At minimum, we’ve got a third-place team in baseball’s toughest division Friday morning. One that feels like it has some staying power as it begins a road trip through Philadelphia and suburban Atlanta, homes of the last two National League champions.

“I’ve been saying it from the beginning. We have a good team,” Rafael Devers told reporters Thursday night, after the 11-5 capper to a rare four-game sweep of contending Toronto. “[Verdugo] didn’t even play today. Guys are getting a lot of timely hits and things are good.”

Your 2023 Red Sox are formally feisty. A pair of come-from-behind one-run wins, the former on Verdugo’s third walkoff in roughly 60 plate appearances, a five-run pounding against Alek Manoah aided by four Toronto errors, followed by the masterwork.

A thorough undressing of Kevin Gausman, who started six wins against the Red Sox last season and entered Thursday with a 16-inning scoreless streak and 54 strikeouts in 38 2/3 innings.

“The split wasn’t getting into the zone as it had been,” Blue Jays manager John Schneider said of Gausman’s primary weapon, whose absense left him hammered for 10 hits, nine hard-hit balls (per Baseball Savant), and eight runs in just 3 1/3 innings. “A lack of command on some of the fastballs, but they were laying off of it.”


Gausman’s split is his put-away pitch; he turns to it more than half the time when ahead or with two strikes, the .158 batting average against it and 50 percent whiff rate on swings at it more than explaining why. Even Thursday, Sox hitters missed it on six of 14 swings.

But of the 21 hitters Gausman faced Thursday, he got ahead 0-1 to just three, throwing 14 first-pitch balls (he missed on 6 of 11 fastballs) and giving up four first-pitch hits, including the first-inning home run from Masataka Yoshida — arguably the hottest hitter in the sport.

And the splits the Sox didn’t miss produced five hits. Yoshida’s hard grounder that Cavan Biggio missed was a middle-middle miss, and former Jays Raimel Tapia and Reese McGuire both hit ones that were six inches outside.

How well is McGuire living, by the by? His two hits Thursday were on the aforementioned pitch six inches outside and a bat-shattering sinker six inches inside. A .474 batting average on balls in play for a hitter who, according to Fangraphs, has the fifth-lowest hard-hit rate in baseball among players with 50 plate appearances. We started calling Sandy León a Hall of Famer for less.

It’s a bad night for a star, and a good night for his opposition, which is building early confidence and playing that way. Tapia’s hustle double in the fourth. Five stolen bases. What easily could’ve been a two-homer night from Devers, the roster’s only superstar, but hardly the only player with growing swagger.


At home, they are a force to be reckoned with, 13-7 and scoring more than six runs per game.

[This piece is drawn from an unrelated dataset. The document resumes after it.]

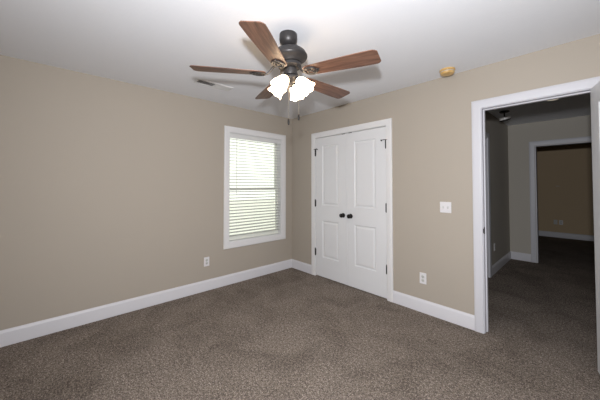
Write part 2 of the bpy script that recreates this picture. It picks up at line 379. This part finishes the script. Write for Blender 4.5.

First in the majors in home batting average (.297), solidly ahead of the rampaging Rays in weighted runs created (129 vs. 111), just behind them in home OPS. And the opposition hasn’t been pushovers: Cleveland and Toronto each made last year’s playoffs, Minnesota leads the AL Central, and Baltimore and Pittsburgh have each started well.

That has not continued away from Fenway. Boston is 6-7 after trips through Detroit, Milwaukee, Baltimore, and Tampa. The batting average is 60 points lower (22nd among the 30 teams at .237) and the wRC some 40 percent below league average at 61 (20th of 30), albeit with the eighth-best road OPS (.738).

For now, it’s just interesting. We’re talking about a sliver of a season, and a difference which seems largely explained by the .339 batting average on balls in play at Fenway and .268 everywhere else. (League average is .298 as of Friday morning.)

It’s not unique, either. San Diego is fifth in wRC at home and 27th on the road. Heck, Toronto’s fourth on the road and 24th at the revamped Rogers Centre, which has gone from a league-average run scoring environment last season to tied for the worst early in 2023.

We say it all the time: Nothing matters, all of it counts. This homestand was an emphatic statement of purpose for the Red Sox, six wins against legitimate opponents. More than that, it was some traction in the AL East that hadn’t yet developed.

The Sox won their series with Baltimore to open the year . . . with an asterisk. They played well in St. Petersburg against the undefeated Rays, but they got swept. Before this homestand, they lost two of three at Camden Yards. This was something, and it was something against a team that dominated them a year ago like few in history have.


“It seemed like we never had an answer,” Cora told reporters on Thursday.

They delivered one this week. They take that feeling to Philadelphia for Bryce Harper’s return home, then to Truist Park and baseball-obliterating Ronald Acuña Jr.

It’s going to be fun to watch.

And, despite a winter and early March that fed whispers to the contrary, the team in the Boston road grays appears very capable of contributing to the fun into the summertime.